Challenge: Everything from the first line down to the line containing "from mathutils import Vector, Matrix" should be reproduced exactly; please include nothing else.
----
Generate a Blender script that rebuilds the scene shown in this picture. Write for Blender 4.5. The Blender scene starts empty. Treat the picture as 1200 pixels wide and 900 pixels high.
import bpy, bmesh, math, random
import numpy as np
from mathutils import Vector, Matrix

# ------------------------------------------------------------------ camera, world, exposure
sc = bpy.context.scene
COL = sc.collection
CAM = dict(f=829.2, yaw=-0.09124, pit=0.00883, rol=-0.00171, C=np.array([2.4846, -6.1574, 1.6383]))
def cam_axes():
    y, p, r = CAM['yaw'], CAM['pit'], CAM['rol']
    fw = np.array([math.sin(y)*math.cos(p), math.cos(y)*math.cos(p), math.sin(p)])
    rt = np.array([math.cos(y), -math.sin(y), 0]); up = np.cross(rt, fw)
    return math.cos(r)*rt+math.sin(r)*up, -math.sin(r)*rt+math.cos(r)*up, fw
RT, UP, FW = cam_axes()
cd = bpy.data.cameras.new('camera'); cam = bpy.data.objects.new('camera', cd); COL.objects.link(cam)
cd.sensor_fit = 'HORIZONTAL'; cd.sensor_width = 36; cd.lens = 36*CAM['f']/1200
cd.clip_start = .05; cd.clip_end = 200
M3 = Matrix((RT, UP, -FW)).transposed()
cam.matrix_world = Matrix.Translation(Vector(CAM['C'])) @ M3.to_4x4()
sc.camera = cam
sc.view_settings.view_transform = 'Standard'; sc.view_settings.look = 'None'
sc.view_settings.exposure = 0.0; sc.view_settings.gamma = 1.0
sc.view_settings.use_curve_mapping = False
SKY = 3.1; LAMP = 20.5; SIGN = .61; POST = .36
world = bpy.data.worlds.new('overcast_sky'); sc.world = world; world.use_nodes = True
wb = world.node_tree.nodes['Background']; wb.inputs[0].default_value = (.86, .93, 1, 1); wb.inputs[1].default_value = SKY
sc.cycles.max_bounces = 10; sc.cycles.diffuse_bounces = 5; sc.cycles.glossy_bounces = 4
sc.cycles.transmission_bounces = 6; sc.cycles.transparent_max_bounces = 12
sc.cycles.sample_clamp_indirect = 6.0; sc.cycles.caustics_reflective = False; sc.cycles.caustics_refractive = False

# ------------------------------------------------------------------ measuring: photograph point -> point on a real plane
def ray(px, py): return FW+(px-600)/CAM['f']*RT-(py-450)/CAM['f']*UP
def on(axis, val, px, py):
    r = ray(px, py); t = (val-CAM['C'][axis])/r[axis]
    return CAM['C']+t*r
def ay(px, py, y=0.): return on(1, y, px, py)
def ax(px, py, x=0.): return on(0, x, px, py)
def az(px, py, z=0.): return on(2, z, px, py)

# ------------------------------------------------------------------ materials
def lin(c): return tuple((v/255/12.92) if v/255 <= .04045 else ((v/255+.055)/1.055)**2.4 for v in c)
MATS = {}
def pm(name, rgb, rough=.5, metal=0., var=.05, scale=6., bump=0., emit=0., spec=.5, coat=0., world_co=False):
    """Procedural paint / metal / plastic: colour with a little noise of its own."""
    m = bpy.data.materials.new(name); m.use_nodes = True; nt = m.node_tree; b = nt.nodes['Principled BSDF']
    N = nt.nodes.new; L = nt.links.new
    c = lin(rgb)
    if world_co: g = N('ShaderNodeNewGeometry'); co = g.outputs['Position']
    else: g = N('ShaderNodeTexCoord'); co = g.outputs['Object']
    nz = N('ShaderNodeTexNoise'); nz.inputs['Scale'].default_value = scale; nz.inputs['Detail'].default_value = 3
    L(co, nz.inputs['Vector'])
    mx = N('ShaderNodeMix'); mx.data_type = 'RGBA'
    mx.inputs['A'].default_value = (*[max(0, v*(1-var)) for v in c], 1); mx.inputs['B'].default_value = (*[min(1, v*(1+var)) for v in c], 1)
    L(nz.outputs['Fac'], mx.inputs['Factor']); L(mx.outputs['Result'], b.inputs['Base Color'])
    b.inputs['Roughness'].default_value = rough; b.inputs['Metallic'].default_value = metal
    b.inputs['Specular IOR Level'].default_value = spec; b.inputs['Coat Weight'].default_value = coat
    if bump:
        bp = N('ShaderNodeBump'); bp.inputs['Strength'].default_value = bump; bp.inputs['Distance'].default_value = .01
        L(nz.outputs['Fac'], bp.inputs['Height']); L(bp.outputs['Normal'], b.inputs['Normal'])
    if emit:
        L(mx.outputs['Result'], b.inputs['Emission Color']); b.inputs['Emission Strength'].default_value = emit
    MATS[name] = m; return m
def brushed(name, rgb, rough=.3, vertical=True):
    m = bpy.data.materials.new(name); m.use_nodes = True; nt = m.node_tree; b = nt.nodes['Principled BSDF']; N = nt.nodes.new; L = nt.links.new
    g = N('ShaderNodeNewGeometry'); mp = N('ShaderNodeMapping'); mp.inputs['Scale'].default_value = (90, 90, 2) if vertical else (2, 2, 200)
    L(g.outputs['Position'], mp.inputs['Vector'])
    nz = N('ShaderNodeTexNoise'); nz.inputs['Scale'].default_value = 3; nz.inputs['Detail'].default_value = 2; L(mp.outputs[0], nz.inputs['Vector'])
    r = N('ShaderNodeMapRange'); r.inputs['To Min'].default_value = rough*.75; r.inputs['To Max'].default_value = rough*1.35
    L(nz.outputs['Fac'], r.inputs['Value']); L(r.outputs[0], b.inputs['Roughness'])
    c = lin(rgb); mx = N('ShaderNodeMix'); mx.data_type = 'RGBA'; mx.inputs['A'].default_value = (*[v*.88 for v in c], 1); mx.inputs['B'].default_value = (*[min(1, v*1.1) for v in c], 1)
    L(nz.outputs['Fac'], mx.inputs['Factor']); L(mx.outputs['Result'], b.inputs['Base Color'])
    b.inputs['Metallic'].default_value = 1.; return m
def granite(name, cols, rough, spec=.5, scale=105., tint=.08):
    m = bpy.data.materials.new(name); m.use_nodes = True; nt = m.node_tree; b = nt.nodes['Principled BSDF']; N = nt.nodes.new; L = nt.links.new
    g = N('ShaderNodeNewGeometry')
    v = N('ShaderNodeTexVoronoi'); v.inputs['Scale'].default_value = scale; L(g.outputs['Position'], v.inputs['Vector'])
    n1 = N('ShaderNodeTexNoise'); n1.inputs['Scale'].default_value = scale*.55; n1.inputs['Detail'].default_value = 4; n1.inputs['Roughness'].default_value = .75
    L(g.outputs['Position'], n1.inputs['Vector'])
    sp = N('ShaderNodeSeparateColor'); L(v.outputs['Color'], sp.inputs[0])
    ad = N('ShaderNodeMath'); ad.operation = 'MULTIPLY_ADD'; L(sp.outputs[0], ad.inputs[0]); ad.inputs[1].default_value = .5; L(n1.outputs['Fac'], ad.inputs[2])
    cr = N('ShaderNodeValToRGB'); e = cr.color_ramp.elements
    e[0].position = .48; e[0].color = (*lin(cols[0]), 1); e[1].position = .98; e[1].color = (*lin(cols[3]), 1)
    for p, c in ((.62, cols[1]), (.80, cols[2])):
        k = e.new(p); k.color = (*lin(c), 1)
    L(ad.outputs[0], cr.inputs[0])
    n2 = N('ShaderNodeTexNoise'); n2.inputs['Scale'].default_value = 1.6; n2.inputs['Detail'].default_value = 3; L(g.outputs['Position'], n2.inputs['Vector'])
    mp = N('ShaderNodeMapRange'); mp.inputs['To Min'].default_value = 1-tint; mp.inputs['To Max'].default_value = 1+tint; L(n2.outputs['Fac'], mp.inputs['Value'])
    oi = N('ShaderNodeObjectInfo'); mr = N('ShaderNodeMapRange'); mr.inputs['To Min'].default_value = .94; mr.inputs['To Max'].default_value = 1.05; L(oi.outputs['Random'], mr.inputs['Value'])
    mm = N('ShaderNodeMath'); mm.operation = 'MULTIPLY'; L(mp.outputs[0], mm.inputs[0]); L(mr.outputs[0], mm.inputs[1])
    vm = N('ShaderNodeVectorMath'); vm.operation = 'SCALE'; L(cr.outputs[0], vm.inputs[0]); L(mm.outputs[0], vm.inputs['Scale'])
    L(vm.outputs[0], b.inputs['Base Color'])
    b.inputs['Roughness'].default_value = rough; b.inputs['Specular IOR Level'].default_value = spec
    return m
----
Full solution:
Generate a Blender script that rebuilds the scene shown in this picture. Write for Blender 4.5. The Blender scene starts empty. Treat the picture as 1200 pixels wide and 900 pixels high.
import bpy, bmesh, math, random
import numpy as np
from mathutils import Vector, Matrix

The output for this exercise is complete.